═════ Dataset entries
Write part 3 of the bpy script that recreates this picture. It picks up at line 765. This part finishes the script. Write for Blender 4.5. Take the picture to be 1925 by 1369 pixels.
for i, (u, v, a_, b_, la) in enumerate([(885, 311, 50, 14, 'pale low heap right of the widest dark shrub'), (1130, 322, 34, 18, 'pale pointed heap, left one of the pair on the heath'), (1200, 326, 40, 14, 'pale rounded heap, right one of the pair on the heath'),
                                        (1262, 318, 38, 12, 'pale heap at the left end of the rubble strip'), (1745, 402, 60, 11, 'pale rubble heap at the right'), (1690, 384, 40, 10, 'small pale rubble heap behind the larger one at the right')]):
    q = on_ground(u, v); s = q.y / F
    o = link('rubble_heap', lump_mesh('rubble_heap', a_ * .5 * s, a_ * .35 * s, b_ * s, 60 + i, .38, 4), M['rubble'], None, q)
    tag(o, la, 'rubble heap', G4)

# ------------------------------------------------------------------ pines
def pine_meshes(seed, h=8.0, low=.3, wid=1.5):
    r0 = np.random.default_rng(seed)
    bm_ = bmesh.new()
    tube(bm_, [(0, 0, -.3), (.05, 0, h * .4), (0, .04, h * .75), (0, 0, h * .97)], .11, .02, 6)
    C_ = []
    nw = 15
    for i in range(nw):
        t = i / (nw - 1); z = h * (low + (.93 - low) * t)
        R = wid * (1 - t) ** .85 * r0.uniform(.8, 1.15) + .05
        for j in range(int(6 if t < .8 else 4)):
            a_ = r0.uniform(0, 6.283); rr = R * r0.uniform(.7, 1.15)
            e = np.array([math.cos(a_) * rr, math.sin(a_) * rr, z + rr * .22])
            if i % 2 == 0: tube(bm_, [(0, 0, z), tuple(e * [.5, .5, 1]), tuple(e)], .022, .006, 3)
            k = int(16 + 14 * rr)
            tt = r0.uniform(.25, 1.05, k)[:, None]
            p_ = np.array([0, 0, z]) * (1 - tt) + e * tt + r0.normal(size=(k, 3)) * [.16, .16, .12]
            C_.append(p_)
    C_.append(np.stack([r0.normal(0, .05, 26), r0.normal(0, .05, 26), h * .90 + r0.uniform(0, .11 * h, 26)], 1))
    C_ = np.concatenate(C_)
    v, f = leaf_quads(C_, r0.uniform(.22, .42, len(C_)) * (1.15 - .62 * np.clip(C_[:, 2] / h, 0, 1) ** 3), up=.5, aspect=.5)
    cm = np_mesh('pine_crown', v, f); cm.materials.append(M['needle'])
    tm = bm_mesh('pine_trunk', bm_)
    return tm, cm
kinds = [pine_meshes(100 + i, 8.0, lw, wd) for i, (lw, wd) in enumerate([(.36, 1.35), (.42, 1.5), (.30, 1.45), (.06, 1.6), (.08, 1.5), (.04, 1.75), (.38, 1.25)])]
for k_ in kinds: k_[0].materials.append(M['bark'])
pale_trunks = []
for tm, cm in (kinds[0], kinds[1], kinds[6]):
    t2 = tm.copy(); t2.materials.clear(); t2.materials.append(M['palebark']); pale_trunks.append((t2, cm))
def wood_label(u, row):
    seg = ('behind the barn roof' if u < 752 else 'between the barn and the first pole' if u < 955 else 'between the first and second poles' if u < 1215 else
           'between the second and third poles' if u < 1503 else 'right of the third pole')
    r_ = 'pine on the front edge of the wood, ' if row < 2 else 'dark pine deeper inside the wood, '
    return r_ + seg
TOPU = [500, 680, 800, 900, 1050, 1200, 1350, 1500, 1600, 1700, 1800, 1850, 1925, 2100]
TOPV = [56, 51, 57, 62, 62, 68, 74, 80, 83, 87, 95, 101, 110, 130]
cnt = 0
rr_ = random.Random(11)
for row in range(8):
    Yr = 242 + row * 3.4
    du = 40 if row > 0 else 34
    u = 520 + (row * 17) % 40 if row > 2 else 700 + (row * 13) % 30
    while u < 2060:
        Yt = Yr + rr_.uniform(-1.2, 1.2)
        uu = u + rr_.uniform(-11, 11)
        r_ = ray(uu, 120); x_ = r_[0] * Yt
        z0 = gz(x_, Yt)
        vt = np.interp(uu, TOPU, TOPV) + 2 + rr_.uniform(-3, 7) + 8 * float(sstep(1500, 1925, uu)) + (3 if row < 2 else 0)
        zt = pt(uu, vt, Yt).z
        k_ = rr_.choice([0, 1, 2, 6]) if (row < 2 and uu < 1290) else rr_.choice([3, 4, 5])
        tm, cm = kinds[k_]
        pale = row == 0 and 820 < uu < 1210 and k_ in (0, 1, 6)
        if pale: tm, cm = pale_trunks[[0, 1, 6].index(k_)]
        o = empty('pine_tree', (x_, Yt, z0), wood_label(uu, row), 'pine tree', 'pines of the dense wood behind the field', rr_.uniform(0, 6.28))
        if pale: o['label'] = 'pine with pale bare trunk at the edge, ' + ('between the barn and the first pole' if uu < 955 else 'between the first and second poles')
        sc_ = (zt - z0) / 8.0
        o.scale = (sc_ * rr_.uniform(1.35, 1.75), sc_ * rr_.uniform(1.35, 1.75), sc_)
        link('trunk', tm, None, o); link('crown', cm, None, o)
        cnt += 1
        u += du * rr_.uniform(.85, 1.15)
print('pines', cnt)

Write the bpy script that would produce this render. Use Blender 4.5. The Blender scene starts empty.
══════════
Directions for this task: Your task is to transcribe the material exactly.

Answer for the task:
Write part 3 of the bpy script that recreates this picture. It picks up at line 765. This part finishes the script. Write for Blender 4.5. Take the picture to be 1925 by 1369 pixels.
for i, (u, v, a_, b_, la) in enumerate([(885, 311, 50, 14, 'pale low heap right of the widest dark shrub'), (1130, 322, 34, 18, 'pale pointed heap, left one of the pair on the heath'), (1200, 326, 40, 14, 'pale rounded heap, right one of the pair on the heath'),
                                        (1262, 318, 38, 12, 'pale heap at the left end of the rubble strip'), (1745, 402, 60, 11, 'pale rubble heap at the right'), (1690, 384, 40, 10, 'small pale rubble heap behind the larger one at the right')]):
    q = on_ground(u, v); s = q.y / F
    o = link('rubble_heap', lump_mesh('rubble_heap', a_ * .5 * s, a_ * .35 * s, b_ * s, 60 + i, .38, 4), M['rubble'], None, q)
    tag(o, la, 'rubble heap', G4)

# ------------------------------------------------------------------ pines
def pine_meshes(seed, h=8.0, low=.3, wid=1.5):
    r0 = np.random.default_rng(seed)
    bm_ = bmesh.new()
    tube(bm_, [(0, 0, -.3), (.05, 0, h * .4), (0, .04, h * .75), (0, 0, h * .97)], .11, .02, 6)
    C_ = []
    nw = 15
    for i in range(nw):
        t = i / (nw - 1); z = h * (low + (.93 - low) * t)
        R = wid * (1 - t) ** .85 * r0.uniform(.8, 1.15) + .05
        for j in range(int(6 if t < .8 else 4)):
            a_ = r0.uniform(0, 6.283); rr = R * r0.uniform(.7, 1.15)
            e = np.array([math.cos(a_) * rr, math.sin(a_) * rr, z + rr * .22])
            if i % 2 == 0: tube(bm_, [(0, 0, z), tuple(e * [.5, .5, 1]), tuple(e)], .022, .006, 3)
            k = int(16 + 14 * rr)
            tt = r0.uniform(.25, 1.05, k)[:, None]
            p_ = np.array([0, 0, z]) * (1 - tt) + e * tt + r0.normal(size=(k, 3)) * [.16, .16, .12]
            C_.append(p_)
    C_.append(np.stack([r0.normal(0, .05, 26), r0.normal(0, .05, 26), h * .90 + r0.uniform(0, .11 * h, 26)], 1))
    C_ = np.concatenate(C_)
    v, f = leaf_quads(C_, r0.uniform(.22, .42, len(C_)) * (1.15 - .62 * np.clip(C_[:, 2] / h, 0, 1) ** 3), up=.5, aspect=.5)
    cm = np_mesh('pine_crown', v, f); cm.materials.append(M['needle'])
    tm = bm_mesh('pine_trunk', bm_)
    return tm, cm
kinds = [pine_meshes(100 + i, 8.0, lw, wd) for i, (lw, wd) in enumerate([(.36, 1.35), (.42, 1.5), (.30, 1.45), (.06, 1.6), (.08, 1.5), (.04, 1.75), (.38, 1.25)])]
for k_ in kinds: k_[0].materials.append(M['bark'])
pale_trunks = []
for tm, cm in (kinds[0], kinds[1], kinds[6]):
    t2 = tm.copy(); t2.materials.clear(); t2.materials.append(M['palebark']); pale_trunks.append((t2, cm))
def wood_label(u, row):
    seg = ('behind the barn roof' if u < 752 else 'between the barn and the first pole' if u < 955 else 'between the first and second poles' if u < 1215 else
           'between the second and third poles' if u < 1503 else 'right of the third pole')
    r_ = 'pine on the front edge of the wood, ' if row < 2 else 'dark pine deeper inside the wood, '
    return r_ + seg
TOPU = [500, 680, 800, 900, 1050, 1200, 1350, 1500, 1600, 1700, 1800, 1850, 1925, 2100]
TOPV = [56, 51, 57, 62, 62, 68, 74, 80, 83, 87, 95, 101, 110, 130]
cnt = 0
rr_ = random.Random(11)
for row in range(8):
    Yr = 242 + row * 3.4
    du = 40 if row > 0 else 34
    u = 520 + (row * 17) % 40 if row > 2 else 700 + (row * 13) % 30
    while u < 2060:
        Yt = Yr + rr_.uniform(-1.2, 1.2)
        uu = u + rr_.uniform(-11, 11)
        r_ = ray(uu, 120); x_ = r_[0] * Yt
        z0 = gz(x_, Yt)
        vt = np.interp(uu, TOPU, TOPV) + 2 + rr_.uniform(-3, 7) + 8 * float(sstep(1500, 1925, uu)) + (3 if row < 2 else 0)
        zt = pt(uu, vt, Yt).z
        k_ = rr_.choice([0, 1, 2, 6]) if (row < 2 and uu < 1290) else rr_.choice([3, 4, 5])
        tm, cm = kinds[k_]
        pale = row == 0 and 820 < uu < 1210 and k_ in (0, 1, 6)
        if pale: tm, cm = pale_trunks[[0, 1, 6].index(k_)]
        o = empty('pine_tree', (x_, Yt, z0), wood_label(uu, row), 'pine tree', 'pines of the dense wood behind the field', rr_.uniform(0, 6.28))
        if pale: o['label'] = 'pine with pale bare trunk at the edge, ' + ('between the barn and the first pole' if uu < 955 else 'between the first and second poles')
        sc_ = (zt - z0) / 8.0
        o.scale = (sc_ * rr_.uniform(1.35, 1.75), sc_ * rr_.uniform(1.35, 1.75), sc_)
        link('trunk', tm, None, o); link('crown', cm, None, o)
        cnt += 1
        u += du * rr_.uniform(.85, 1.15)
print('pines', cnt)

Write the bpy script that would produce this render. Use Blender 4.5. The Blender scene starts empty.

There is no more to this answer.